Configurational forces and nonlinear structural dynamics

TL;DR

This paper demonstrates how configurational forces significantly affect the nonlinear dynamics of an elastic rod, confirmed through theoretical modeling and experiments, with potential applications in flexible robotic systems.

Contribution

It extends the understanding of configurational forces from static to dynamic settings and develops a nonlinear dynamic model validated by experiments.

Findings

Configurational forces influence rod dynamics significantly.

Rod exhibits nonlinear oscillatory behavior with slipping in and out of the sleeve.

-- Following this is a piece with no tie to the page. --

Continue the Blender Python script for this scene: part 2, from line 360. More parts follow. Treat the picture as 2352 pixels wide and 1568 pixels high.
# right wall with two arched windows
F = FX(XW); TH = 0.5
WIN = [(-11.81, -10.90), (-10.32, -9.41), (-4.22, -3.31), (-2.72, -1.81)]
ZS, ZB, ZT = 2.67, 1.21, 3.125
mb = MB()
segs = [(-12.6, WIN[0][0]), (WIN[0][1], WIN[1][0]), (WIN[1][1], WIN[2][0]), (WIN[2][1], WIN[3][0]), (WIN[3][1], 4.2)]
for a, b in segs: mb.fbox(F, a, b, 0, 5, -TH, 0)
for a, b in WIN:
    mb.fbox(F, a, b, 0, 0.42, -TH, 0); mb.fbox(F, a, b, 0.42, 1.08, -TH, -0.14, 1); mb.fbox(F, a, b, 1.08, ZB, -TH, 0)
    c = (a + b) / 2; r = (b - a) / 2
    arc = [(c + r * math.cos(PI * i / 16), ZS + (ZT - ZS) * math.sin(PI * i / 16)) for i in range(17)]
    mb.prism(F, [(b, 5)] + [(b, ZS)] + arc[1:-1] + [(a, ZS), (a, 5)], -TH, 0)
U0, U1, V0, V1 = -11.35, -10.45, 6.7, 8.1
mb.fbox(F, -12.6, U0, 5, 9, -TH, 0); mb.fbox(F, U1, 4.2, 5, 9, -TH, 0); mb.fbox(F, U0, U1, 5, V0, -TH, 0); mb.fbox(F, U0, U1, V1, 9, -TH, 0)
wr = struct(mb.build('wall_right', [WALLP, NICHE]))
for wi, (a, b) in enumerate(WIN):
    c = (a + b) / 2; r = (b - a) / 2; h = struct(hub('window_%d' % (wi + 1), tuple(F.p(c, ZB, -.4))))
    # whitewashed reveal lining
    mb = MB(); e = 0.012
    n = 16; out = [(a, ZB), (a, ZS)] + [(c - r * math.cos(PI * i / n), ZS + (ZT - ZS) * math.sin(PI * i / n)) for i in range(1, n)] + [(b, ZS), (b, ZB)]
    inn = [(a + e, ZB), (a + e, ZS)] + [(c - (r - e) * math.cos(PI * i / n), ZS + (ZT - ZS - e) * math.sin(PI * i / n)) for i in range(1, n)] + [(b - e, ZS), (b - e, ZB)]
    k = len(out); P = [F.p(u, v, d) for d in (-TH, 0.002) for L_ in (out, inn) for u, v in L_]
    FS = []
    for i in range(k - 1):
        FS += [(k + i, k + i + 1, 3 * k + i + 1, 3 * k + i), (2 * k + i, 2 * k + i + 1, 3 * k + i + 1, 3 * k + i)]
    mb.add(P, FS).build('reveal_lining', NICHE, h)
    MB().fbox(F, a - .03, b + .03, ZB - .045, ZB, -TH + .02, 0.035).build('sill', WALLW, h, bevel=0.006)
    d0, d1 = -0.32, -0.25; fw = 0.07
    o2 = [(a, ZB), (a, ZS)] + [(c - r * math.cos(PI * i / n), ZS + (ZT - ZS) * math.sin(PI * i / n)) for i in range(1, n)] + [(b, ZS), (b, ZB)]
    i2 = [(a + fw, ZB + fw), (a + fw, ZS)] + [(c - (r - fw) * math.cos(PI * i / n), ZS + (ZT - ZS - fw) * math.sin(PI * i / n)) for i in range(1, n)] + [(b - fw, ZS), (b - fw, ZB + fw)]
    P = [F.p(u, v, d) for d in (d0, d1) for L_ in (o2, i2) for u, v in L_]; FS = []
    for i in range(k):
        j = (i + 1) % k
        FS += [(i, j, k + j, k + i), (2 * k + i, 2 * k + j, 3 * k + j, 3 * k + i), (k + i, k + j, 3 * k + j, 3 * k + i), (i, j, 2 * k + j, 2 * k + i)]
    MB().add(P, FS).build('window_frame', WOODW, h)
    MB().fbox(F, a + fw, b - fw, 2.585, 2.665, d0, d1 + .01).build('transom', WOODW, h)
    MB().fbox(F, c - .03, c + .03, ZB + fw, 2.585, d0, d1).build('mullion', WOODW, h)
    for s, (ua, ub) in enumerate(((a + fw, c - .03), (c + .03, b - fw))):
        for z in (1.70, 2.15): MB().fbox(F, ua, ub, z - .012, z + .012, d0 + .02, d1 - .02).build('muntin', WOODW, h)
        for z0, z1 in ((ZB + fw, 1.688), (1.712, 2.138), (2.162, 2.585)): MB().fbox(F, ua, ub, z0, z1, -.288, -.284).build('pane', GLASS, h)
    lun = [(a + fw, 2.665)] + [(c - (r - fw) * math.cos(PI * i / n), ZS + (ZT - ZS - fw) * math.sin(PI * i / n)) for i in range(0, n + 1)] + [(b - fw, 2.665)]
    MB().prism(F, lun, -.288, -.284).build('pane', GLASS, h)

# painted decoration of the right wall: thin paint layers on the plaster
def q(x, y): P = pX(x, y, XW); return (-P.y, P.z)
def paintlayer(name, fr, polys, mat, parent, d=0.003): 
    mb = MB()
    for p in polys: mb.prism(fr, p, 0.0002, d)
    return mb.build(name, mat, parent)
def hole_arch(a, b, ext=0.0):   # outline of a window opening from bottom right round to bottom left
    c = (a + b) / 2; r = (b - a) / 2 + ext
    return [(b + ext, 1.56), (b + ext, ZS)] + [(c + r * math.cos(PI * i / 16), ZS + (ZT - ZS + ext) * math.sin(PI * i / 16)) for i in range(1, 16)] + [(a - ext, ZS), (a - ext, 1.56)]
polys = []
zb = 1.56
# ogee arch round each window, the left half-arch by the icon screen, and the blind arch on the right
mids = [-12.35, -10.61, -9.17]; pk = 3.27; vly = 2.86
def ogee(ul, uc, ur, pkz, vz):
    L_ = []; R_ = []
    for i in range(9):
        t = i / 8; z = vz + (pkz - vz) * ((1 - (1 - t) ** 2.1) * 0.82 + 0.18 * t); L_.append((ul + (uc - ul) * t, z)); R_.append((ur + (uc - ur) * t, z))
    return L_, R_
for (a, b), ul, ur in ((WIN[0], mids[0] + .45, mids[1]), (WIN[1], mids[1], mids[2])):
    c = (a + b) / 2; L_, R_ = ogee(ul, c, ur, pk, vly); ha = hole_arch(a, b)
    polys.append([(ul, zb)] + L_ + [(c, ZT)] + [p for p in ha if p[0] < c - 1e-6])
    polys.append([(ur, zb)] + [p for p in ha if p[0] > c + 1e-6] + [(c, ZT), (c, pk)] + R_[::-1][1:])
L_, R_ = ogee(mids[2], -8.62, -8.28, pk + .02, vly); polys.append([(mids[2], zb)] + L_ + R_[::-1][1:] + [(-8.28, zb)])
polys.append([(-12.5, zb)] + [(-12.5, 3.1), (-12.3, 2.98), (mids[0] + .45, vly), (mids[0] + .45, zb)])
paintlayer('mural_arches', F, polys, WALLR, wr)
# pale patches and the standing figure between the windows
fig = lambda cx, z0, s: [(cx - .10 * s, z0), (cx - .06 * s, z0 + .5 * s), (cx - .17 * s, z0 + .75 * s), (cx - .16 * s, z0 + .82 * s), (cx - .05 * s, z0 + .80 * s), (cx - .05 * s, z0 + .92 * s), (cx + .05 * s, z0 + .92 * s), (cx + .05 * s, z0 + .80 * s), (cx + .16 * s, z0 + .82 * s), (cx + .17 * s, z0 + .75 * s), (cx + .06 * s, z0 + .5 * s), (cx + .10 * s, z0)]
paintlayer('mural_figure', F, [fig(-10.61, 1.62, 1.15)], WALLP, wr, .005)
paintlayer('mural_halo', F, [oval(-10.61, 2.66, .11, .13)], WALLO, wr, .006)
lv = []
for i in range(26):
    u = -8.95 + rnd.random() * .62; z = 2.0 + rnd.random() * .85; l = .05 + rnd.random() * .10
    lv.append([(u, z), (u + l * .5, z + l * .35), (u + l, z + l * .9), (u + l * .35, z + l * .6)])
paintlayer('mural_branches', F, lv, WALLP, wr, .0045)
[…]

Experimental results confirm theoretical predictions.

Abstract

Configurational, or Eshelby-like, forces are shown to strongly influence the nonlinear dynamics of an elastic rod constrained with a frictionless sliding sleeve at one end and with an attached mass at the other end. The configurational force, generated at the sliding sleeve constraint and proportional to the square of the bending moment realized there, has been so far investigated only under quasi-static setting and is now confirmed (through a variational argument) to be present within a dynamic framework. The deep influence of configurational forces on the dynamics is shown both theoretically (through the development of a dynamic nonlinear model in which the rod is treated as a nonlinear spring, obeying the Euler elastica, with negligible inertia) and experimentally (through a specifically designed experimental set-up). During the nonlinear dynamics, the elastic rod may slip alternatively in and out from the sliding sleeve, becoming a sort of nonlinear oscillator displaying a motion eventually ending with the rod completely injected into or completely ejected from the sleeve. The present results may find applications in the dynamics of compliant and extensible devices, for instance, to guide the movement of a retractable and flexible robot arm.